What it argues
Just Kids is Patti Smith's National Book Award-winning memoir of her relationship with the photographer Robert Mapplethorpe, from their first meeting in New York in 1967 through their years of shared poverty, artistic development, and eventual celebrity, to Mapplethorpe's death from AIDS in 1989. It is one of the finest memoirs about the making of an artist — about the specific conditions under which serious work begins to be possible — and it is also a love story, though not a conventional one.

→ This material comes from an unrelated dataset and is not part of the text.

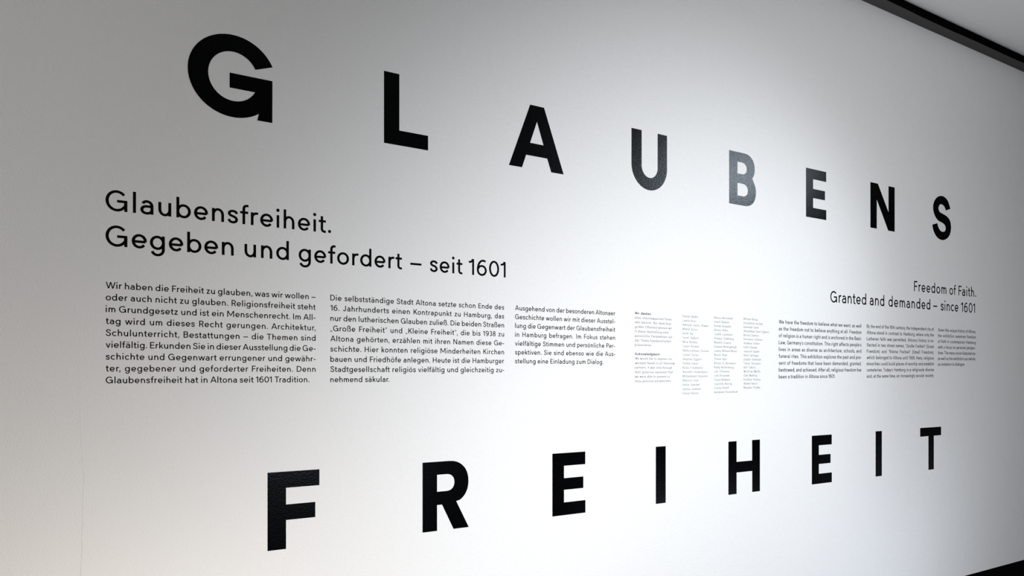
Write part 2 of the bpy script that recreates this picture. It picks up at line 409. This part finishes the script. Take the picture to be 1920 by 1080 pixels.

Smith arrived in New York at nineteen from South Jersey with almost no money and a certainty that she was meant to do something, though she did not yet know what. She met Mapplethorpe almost immediately; they became lovers, then best friends, then eventually artistic collaborators and mutual muses even after their romantic relationship ended. The book's early chapters are about survival — the mechanics of eating when broke, of finding rooms and being evicted, of the Chelsea Hotel, which Smith and Mapplethorpe eventually moved into and which was then a genuine artists' community.
What it gets right
- 1.
Artistic partnership is formative in ways that romantic partnership often is not. Smith and Mapplethorpe pushed each other toward their best work, and the memoir is partly an argument for the importance of that kind of mutual witness.
- 2.
Poverty does not prevent art, but it shapes it. Smith and Mapplethorpe's early work was constrained and enabled by material scarcity in specific ways the memoir traces.
- 3.
The Chelsea Hotel in the late 1960s and 1970s was a genuine artistic community — not a myth, but a real place where serious people worked in proximity and mutual influence.
What it covers
Who wrote it
Patti Smith was born in Chicago in 1946 and grew up in South Jersey. She moved to New York City in 1967 and became one of the central figures in the punk and new wave movements of the 1970s, developing a poetic-rock style that drew on French symbolist poetry, rock and roll, and the Beat tradition. Her album Horses (1975) is considered one of the most influential debut albums in rock history. She has published numerous collections of poetry and prose, received the Polar Music Prize and the National Book Award for Just Kids, and was inducted into the Rock and Roll Hall of Fame in 2007.